## Exercise directions
Repeat every line below exactly, word for word.

## Dataset extract

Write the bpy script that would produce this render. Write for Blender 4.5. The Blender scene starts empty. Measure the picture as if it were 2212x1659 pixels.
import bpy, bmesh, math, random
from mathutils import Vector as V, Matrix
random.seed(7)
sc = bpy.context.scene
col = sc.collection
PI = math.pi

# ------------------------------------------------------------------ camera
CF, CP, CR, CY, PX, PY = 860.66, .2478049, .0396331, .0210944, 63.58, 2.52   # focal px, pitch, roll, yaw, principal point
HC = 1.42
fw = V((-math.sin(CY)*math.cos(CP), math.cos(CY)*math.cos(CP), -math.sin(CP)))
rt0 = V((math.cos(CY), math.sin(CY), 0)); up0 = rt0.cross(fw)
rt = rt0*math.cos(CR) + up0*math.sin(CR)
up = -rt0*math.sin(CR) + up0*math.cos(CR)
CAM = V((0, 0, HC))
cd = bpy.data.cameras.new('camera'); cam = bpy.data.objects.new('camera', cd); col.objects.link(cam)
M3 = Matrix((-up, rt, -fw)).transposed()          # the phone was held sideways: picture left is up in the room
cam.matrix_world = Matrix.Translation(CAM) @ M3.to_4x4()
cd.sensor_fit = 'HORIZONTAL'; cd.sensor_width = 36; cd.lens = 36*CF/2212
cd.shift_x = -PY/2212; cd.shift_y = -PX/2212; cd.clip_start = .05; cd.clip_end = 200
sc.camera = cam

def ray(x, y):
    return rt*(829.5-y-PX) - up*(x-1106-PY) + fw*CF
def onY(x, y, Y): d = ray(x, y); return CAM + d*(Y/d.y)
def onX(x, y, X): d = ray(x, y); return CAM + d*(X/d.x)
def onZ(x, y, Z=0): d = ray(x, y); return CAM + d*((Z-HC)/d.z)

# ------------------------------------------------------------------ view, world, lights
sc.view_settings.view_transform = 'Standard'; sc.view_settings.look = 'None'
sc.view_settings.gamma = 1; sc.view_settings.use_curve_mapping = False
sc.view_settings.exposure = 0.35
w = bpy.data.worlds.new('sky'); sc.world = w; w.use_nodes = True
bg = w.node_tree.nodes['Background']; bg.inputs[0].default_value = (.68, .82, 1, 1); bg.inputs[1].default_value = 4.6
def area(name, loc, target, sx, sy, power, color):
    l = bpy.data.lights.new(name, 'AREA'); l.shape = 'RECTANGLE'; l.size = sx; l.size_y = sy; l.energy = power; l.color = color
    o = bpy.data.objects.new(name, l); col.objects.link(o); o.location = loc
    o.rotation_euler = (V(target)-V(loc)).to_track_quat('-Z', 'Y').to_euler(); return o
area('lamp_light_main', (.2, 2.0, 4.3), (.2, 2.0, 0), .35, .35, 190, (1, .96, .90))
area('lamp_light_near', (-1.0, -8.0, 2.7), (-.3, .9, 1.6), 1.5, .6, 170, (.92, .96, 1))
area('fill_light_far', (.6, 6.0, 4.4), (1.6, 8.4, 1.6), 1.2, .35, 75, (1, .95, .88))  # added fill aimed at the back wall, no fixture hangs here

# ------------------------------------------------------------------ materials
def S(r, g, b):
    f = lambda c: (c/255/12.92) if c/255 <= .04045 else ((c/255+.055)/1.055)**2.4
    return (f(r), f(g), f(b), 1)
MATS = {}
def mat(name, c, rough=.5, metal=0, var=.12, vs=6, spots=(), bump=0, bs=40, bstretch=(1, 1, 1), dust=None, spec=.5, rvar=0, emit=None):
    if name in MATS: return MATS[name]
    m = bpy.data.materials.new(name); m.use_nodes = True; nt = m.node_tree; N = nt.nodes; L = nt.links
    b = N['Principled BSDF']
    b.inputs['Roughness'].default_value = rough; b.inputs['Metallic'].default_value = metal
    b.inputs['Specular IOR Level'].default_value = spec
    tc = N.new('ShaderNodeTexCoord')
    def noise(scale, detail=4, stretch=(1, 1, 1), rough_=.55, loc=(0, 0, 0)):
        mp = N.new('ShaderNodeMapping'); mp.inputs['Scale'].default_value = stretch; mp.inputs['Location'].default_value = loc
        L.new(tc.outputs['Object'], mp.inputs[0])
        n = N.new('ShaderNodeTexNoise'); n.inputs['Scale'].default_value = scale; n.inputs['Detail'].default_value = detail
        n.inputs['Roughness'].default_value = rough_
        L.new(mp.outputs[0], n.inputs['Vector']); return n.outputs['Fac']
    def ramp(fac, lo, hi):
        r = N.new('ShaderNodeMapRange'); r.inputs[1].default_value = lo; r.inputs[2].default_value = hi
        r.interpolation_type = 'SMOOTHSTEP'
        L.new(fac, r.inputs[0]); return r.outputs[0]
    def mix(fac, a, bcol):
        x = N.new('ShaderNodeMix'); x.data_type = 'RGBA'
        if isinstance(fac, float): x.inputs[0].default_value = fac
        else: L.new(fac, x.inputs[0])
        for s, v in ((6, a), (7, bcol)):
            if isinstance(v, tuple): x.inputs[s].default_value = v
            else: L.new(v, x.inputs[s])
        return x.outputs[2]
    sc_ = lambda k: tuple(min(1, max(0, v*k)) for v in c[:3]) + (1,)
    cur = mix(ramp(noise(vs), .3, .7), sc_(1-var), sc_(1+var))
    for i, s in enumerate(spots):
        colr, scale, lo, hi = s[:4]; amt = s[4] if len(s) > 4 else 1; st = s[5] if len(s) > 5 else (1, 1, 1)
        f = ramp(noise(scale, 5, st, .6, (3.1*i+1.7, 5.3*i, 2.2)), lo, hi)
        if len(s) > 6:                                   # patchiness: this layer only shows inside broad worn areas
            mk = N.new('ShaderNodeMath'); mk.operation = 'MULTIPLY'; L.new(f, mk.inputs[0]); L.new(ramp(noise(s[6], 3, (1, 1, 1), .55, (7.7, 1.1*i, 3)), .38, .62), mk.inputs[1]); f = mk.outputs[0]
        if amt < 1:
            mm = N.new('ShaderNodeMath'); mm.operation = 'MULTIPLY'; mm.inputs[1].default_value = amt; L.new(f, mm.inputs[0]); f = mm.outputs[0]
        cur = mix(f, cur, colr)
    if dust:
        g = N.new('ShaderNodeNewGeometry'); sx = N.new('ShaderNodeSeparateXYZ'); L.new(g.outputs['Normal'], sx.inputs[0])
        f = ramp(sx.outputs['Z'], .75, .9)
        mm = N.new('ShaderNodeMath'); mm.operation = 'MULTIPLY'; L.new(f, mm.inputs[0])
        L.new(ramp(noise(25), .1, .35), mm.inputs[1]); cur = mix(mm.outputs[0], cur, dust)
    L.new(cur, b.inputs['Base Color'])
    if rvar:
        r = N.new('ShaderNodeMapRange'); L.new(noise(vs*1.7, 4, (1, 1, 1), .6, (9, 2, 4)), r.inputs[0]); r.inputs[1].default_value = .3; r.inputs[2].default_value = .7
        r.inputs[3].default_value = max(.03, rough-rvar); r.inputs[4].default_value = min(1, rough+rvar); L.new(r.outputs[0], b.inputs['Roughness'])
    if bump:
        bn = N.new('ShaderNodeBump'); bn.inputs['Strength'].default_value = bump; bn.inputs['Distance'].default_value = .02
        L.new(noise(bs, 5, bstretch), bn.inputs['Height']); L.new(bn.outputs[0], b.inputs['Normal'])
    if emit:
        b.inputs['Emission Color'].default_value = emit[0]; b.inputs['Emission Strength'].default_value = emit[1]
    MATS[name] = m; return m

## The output
Write the bpy script that would produce this render. Write for Blender 4.5. The Blender scene starts empty. Measure the picture as if it were 2212x1659 pixels.
import bpy, bmesh, math, random
from mathutils import Vector as V, Matrix
random.seed(7)
sc = bpy.context.scene
col = sc.collection
PI = math.pi

# ------------------------------------------------------------------ camera
CF, CP, CR, CY, PX, PY = 860.66, .2478049, .0396331, .0210944, 63.58, 2.52   # focal px, pitch, roll, yaw, principal point
HC = 1.42
fw = V((-math.sin(CY)*math.cos(CP), math.cos(CY)*math.cos(CP), -math.sin(CP)))
rt0 = V((math.cos(CY), math.sin(CY), 0)); up0 = rt0.cross(fw)
rt = rt0*math.cos(CR) + up0*math.sin(CR)
up = -rt0*math.sin(CR) + up0*math.cos(CR)
CAM = V((0, 0, HC))
cd = bpy.data.cameras.new('camera'); cam = bpy.data.objects.new('camera', cd); col.objects.link(cam)
M3 = Matrix((-up, rt, -fw)).transposed()          # the phone was held sideways: picture left is up in the room
cam.matrix_world = Matrix.Translation(CAM) @ M3.to_4x4()
cd.sensor_fit = 'HORIZONTAL'; cd.sensor_width = 36; cd.lens = 36*CF/2212
cd.shift_x = -PY/2212; cd.shift_y = -PX/2212; cd.clip_start = .05; cd.clip_end = 200
sc.camera = cam

def ray(x, y):
    return rt*(829.5-y-PX) - up*(x-1106-PY) + fw*CF
def onY(x, y, Y): d = ray(x, y); return CAM + d*(Y/d.y)
def onX(x, y, X): d = ray(x, y); return CAM + d*(X/d.x)
def onZ(x, y, Z=0): d = ray(x, y); return CAM + d*((Z-HC)/d.z)

# ------------------------------------------------------------------ view, world, lights
sc.view_settings.view_transform = 'Standard'; sc.view_settings.look = 'None'
sc.view_settings.gamma = 1; sc.view_settings.use_curve_mapping = False
sc.view_settings.exposure = 0.35
w = bpy.data.worlds.new('sky'); sc.world = w; w.use_nodes = True
bg = w.node_tree.nodes['Background']; bg.inputs[0].default_value = (.68, .82, 1, 1); bg.inputs[1].default_value = 4.6
def area(name, loc, target, sx, sy, power, color):
    l = bpy.data.lights.new(name, 'AREA'); l.shape = 'RECTANGLE'; l.size = sx; l.size_y = sy; l.energy = power; l.color = color
    o = bpy.data.objects.new(name, l); col.objects.link(o); o.location = loc
    o.rotation_euler = (V(target)-V(loc)).to_track_quat('-Z', 'Y').to_euler(); return o
area('lamp_light_main', (.2, 2.0, 4.3), (.2, 2.0, 0), .35, .35, 190, (1, .96, .90))
area('lamp_light_near', (-1.0, -8.0, 2.7), (-.3, .9, 1.6), 1.5, .6, 170, (.92, .96, 1))
area('fill_light_far', (.6, 6.0, 4.4), (1.6, 8.4, 1.6), 1.2, .35, 75, (1, .95, .88))  # added fill aimed at the back wall, no fixture hangs here

# ------------------------------------------------------------------ materials
def S(r, g, b):
    f = lambda c: (c/255/12.92) if c/255 <= .04045 else ((c/255+.055)/1.055)**2.4
    return (f(r), f(g), f(b), 1)
MATS = {}
def mat(name, c, rough=.5, metal=0, var=.12, vs=6, spots=(), bump=0, bs=40, bstretch=(1, 1, 1), dust=None, spec=.5, rvar=0, emit=None):
    if name in MATS: return MATS[name]
    m = bpy.data.materials.new(name); m.use_nodes = True; nt = m.node_tree; N = nt.nodes; L = nt.links
    b = N['Principled BSDF']
    b.inputs['Roughness'].default_value = rough; b.inputs['Metallic'].default_value = metal
    b.inputs['Specular IOR Level'].default_value = spec
    tc = N.new('ShaderNodeTexCoord')
    def noise(scale, detail=4, stretch=(1, 1, 1), rough_=.55, loc=(0, 0, 0)):
        mp = N.new('ShaderNodeMapping'); mp.inputs['Scale'].default_value = stretch; mp.inputs['Location'].default_value = loc
        L.new(tc.outputs['Object'], mp.inputs[0])
        n = N.new('ShaderNodeTexNoise'); n.inputs['Scale'].default_value = scale; n.inputs['Detail'].default_value = detail
        n.inputs['Roughness'].default_value = rough_
        L.new(mp.outputs[0], n.inputs['Vector']); return n.outputs['Fac']
    def ramp(fac, lo, hi):
        r = N.new('ShaderNodeMapRange'); r.inputs[1].default_value = lo; r.inputs[2].default_value = hi
        r.interpolation_type = 'SMOOTHSTEP'
        L.new(fac, r.inputs[0]); return r.outputs[0]
    def mix(fac, a, bcol):
        x = N.new('ShaderNodeMix'); x.data_type = 'RGBA'
        if isinstance(fac, float): x.inputs[0].default_value = fac
        else: L.new(fac, x.inputs[0])
        for s, v in ((6, a), (7, bcol)):
            if isinstance(v, tuple): x.inputs[s].default_value = v
            else: L.new(v, x.inputs[s])
        return x.outputs[2]
    sc_ = lambda k: tuple(min(1, max(0, v*k)) for v in c[:3]) + (1,)
    cur = mix(ramp(noise(vs), .3, .7), sc_(1-var), sc_(1+var))
    for i, s in enumerate(spots):
        colr, scale, lo, hi = s[:4]; amt = s[4] if len(s) > 4 else 1; st = s[5] if len(s) > 5 else (1, 1, 1)
        f = ramp(noise(scale, 5, st, .6, (3.1*i+1.7, 5.3*i, 2.2)), lo, hi)
        if len(s) > 6:                                   # patchiness: this layer only shows inside broad worn areas
            mk = N.new('ShaderNodeMath'); mk.operation = 'MULTIPLY'; L.new(f, mk.inputs[0]); L.new(ramp(noise(s[6], 3, (1, 1, 1), .55, (7.7, 1.1*i, 3)), .38, .62), mk.inputs[1]); f = mk.outputs[0]
        if amt < 1:
            mm = N.new('ShaderNodeMath'); mm.operation = 'MULTIPLY'; mm.inputs[1].default_value = amt; L.new(f, mm.inputs[0]); f = mm.outputs[0]
        cur = mix(f, cur, colr)
    if dust:
        g = N.new('ShaderNodeNewGeometry'); sx = N.new('ShaderNodeSeparateXYZ'); L.new(g.outputs['Normal'], sx.inputs[0])
        f = ramp(sx.outputs['Z'], .75, .9)
        mm = N.new('ShaderNodeMath'); mm.operation = 'MULTIPLY'; L.new(f, mm.inputs[0])
        L.new(ramp(noise(25), .1, .35), mm.inputs[1]); cur = mix(mm.outputs[0], cur, dust)
    L.new(cur, b.inputs['Base Color'])
    if rvar:
        r = N.new('ShaderNodeMapRange'); L.new(noise(vs*1.7, 4, (1, 1, 1), .6, (9, 2, 4)), r.inputs[0]); r.inputs[1].default_value = .3; r.inputs[2].default_value = .7
        r.inputs[3].default_value = max(.03, rough-rvar); r.inputs[4].default_value = min(1, rough+rvar); L.new(r.outputs[0], b.inputs['Roughness'])
    if bump:
        bn = N.new('ShaderNodeBump'); bn.inputs['Strength'].default_value = bump; bn.inputs['Distance'].default_value = .02
        L.new(noise(bs, 5, bstretch), bn.inputs['Height']); L.new(bn.outputs[0], b.inputs['Normal'])
    if emit:
        b.inputs['Emission Color'].default_value = emit[0]; b.inputs['Emission Strength'].default_value = emit[1]
    MATS[name] = m; return m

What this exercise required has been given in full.